Еще 24 июня 1994 года на острове Корфу Россия и ЕС подписали соглашение о партнерстве и сотрудничестве. Россия признавалась страной с переходной экономикой; предусматривалось взаимное предоставление режима наибольшего благоприятствования в торговле. Документ должен был вступить в силу в конце 1997 года и предполагал лишь «динамичное развитие экономических отношений по мере прогрессивного преобразования российской экономики, включая возможность начала переговоров по вопросу о создании зоны свободной торговли по итогам специальной встречи в 1998 году». Таким образом, вступление России в ЕС и признание ее страной с рыночной экономикой рассматривались как дело отдаленного будущего. Но поездка Виктора Черномырдина в Брюссель специально для переговоров с руководством Европейского Союза, казалось, приблизила эту перспективу. В кулуарах участники встречи отмечали чрезвычайно жесткую позицию российского премьера — он скорее требовал, чем просил.

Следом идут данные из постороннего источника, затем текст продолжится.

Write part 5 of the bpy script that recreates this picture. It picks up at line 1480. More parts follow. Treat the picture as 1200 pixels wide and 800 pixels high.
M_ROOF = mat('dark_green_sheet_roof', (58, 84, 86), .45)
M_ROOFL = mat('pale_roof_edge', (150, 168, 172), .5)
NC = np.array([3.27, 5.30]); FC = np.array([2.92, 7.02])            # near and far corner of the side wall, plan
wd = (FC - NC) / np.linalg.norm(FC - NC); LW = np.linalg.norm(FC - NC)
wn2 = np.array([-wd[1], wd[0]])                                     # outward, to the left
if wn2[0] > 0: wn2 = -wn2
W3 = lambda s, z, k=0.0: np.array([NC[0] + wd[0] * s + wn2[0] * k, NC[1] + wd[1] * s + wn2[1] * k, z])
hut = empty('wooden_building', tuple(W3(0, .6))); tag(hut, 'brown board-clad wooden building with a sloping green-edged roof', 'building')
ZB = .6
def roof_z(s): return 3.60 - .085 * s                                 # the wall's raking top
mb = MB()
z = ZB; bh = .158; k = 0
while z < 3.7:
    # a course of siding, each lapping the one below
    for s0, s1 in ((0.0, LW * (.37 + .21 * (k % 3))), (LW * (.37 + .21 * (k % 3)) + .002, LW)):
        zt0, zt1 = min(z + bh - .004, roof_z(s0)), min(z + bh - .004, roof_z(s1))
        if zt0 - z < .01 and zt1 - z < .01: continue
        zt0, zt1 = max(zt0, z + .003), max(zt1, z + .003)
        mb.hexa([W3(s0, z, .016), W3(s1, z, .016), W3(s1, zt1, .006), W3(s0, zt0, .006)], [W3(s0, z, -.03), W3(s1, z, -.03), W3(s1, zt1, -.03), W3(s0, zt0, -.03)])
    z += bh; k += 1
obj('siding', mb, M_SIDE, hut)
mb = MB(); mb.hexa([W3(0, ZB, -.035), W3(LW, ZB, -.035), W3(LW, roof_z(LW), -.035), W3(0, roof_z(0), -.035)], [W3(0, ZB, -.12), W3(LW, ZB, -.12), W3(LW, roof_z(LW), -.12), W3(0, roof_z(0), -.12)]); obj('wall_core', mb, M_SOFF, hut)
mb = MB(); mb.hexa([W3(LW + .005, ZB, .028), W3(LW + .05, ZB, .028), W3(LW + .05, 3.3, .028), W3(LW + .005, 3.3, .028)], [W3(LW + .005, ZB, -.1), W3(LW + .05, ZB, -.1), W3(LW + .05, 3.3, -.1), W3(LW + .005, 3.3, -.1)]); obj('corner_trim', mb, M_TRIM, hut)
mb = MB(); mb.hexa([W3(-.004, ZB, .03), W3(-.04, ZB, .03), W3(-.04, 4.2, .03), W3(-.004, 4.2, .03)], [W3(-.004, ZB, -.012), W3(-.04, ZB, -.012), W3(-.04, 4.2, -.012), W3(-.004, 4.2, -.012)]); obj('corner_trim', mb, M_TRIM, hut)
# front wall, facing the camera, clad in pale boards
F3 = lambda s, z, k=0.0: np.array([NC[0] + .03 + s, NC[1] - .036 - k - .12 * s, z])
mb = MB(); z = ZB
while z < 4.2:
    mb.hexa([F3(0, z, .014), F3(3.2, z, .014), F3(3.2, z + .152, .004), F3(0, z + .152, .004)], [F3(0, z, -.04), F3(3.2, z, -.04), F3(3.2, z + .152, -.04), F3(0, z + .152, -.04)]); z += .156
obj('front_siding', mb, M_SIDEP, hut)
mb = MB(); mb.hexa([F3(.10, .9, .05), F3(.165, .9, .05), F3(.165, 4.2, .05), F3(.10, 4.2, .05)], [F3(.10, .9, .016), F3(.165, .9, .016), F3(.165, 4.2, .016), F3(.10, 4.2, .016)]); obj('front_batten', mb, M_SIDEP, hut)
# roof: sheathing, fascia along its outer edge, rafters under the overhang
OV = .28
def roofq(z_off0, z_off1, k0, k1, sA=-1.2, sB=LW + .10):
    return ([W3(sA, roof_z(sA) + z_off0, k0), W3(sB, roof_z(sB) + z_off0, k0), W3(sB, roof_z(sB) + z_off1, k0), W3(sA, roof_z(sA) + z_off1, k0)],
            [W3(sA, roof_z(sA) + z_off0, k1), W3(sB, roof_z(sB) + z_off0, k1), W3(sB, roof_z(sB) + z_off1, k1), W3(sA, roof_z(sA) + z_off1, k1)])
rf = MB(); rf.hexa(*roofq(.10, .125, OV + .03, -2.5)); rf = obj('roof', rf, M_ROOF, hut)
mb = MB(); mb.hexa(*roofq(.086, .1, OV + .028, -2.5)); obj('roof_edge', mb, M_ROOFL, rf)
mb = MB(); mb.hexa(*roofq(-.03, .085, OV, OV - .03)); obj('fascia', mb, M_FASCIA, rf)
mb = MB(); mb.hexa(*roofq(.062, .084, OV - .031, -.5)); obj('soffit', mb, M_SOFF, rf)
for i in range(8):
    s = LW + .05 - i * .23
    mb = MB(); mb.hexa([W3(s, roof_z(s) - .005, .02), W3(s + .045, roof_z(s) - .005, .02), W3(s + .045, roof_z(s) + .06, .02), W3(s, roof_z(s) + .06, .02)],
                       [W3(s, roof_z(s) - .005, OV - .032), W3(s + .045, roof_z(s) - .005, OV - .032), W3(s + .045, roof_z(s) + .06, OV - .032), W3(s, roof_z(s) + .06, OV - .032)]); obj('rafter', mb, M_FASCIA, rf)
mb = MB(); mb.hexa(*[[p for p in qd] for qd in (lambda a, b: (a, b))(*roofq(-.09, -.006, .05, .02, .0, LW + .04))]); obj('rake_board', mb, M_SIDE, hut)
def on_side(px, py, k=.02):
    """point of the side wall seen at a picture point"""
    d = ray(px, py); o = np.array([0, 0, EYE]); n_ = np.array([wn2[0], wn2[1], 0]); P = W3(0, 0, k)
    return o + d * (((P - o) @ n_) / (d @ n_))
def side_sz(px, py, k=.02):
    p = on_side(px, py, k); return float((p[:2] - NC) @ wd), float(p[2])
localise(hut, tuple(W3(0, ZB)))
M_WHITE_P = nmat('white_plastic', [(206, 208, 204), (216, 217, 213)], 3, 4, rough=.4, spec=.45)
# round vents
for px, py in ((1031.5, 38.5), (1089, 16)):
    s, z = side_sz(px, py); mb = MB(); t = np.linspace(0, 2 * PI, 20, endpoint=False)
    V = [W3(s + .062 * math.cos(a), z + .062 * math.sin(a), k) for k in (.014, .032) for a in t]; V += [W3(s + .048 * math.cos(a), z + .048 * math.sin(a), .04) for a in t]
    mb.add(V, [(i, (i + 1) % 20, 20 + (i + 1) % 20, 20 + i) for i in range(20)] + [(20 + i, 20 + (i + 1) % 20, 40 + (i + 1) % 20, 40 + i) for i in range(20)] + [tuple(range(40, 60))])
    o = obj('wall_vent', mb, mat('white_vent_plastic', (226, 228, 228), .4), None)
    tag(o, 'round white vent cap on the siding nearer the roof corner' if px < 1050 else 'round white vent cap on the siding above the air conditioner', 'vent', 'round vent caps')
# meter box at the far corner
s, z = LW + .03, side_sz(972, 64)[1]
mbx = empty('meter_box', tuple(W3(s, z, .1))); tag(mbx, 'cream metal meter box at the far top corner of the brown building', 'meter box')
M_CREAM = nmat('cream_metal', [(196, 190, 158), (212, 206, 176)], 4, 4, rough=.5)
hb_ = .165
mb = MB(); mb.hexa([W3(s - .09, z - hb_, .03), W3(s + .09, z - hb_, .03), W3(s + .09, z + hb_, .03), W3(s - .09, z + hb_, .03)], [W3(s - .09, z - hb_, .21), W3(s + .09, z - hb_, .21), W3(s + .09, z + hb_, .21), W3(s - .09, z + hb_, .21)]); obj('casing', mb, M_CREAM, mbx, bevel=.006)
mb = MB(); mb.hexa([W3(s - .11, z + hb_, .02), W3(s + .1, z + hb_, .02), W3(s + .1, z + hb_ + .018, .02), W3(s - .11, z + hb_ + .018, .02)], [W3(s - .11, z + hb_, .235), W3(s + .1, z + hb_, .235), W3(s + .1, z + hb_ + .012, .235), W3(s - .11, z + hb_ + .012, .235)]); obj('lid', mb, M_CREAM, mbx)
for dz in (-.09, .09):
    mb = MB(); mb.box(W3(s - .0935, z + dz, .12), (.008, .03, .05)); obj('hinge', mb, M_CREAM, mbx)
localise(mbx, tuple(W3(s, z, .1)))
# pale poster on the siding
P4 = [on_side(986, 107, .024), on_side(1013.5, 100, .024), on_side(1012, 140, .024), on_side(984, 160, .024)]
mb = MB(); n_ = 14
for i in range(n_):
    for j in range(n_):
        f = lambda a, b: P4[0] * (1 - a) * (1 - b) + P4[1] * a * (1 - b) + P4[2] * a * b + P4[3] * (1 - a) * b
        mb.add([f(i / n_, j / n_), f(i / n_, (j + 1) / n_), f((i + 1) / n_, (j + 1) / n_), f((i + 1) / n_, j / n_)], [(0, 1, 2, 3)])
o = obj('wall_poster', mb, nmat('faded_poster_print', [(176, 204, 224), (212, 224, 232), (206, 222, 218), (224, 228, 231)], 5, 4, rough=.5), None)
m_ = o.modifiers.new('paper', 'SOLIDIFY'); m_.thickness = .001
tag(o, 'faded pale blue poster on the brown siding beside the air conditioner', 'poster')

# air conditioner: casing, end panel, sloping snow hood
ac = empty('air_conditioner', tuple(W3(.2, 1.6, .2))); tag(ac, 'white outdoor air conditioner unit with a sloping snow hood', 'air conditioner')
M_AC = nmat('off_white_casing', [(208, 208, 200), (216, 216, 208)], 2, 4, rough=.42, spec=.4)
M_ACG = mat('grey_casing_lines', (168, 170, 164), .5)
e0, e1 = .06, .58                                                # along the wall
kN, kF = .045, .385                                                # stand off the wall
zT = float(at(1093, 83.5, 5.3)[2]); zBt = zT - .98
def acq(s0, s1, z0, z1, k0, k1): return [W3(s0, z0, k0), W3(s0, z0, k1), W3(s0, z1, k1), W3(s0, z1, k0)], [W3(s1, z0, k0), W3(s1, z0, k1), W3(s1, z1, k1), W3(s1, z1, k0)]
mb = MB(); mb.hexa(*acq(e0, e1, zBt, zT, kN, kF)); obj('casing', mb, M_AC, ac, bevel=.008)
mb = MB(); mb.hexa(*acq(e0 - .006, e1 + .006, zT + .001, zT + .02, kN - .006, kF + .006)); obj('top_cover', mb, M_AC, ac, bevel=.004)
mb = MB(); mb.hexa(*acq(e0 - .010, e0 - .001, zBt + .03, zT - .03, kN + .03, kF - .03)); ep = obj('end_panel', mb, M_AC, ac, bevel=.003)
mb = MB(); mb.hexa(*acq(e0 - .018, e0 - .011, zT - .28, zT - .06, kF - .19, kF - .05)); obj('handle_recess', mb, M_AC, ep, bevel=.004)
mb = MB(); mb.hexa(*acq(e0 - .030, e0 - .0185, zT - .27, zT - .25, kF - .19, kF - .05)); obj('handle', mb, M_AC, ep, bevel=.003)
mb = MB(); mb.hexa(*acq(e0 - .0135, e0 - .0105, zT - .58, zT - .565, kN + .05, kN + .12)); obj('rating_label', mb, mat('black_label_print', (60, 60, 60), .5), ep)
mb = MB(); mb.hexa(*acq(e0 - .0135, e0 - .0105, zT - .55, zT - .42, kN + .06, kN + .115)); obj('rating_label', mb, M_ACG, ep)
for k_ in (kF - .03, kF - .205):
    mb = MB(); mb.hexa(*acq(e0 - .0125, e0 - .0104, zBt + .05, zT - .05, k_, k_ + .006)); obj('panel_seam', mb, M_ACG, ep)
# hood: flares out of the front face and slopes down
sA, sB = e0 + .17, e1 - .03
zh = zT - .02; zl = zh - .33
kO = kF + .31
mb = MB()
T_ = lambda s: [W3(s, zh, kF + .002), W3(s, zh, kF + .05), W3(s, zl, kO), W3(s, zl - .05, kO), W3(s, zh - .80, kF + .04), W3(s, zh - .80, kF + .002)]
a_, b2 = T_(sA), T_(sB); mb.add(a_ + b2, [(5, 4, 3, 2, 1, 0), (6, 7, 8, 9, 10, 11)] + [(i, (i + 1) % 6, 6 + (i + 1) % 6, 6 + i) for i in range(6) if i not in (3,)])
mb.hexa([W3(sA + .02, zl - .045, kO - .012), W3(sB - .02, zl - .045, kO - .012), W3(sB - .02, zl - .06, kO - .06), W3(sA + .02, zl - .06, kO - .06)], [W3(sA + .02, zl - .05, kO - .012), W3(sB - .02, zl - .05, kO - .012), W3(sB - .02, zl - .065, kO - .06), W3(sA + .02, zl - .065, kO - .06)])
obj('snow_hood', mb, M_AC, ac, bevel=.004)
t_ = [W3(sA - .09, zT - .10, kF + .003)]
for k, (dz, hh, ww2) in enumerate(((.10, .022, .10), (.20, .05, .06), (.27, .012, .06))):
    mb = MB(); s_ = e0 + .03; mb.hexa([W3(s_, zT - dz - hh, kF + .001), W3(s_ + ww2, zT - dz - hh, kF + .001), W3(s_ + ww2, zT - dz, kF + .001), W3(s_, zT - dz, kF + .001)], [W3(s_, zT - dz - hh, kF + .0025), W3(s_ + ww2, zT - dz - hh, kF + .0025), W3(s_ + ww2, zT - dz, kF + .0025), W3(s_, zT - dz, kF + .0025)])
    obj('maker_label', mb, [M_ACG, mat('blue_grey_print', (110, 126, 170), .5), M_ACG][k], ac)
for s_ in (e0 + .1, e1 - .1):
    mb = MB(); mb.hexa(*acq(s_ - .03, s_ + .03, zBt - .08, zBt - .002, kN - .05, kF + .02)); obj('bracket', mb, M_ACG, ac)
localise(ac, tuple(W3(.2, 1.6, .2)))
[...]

Вот как прокомментировал свое заявление премьер-министр. «Вопрос определения статуса экономики России, — заявил он, — был самым главным в нашем сегодняшнем диалоге. Мы все цепляемся за какие-то мелкие вопросы, а это главное. Надо сначала здесь определиться. Если будет признано, что в России создана рыночная экономика, тогда на многие другие проблемы не надо будет тратить время. Нас пытаются отнести к каким-то другим странам… Но нам здесь никто не мог объяснить, почему, собственно, Россия — страна с нерыночной экономикой. Как только это противоречие будет снято, многие проблемы во взаимоотношениях с ЕС сами по себе отпадут <…> Мы договорились с руководством ЕС, что для ускорения решения этого вопроса в ближайшее время будет проведена работа по детальной инвентаризации российской экономики. Они хотят посмотреть на наши предприятия, степень их зависимости от государства. Ну что же, мы ничего ни от кого не скрываем — приходите, пожалуйста. Мы открыты».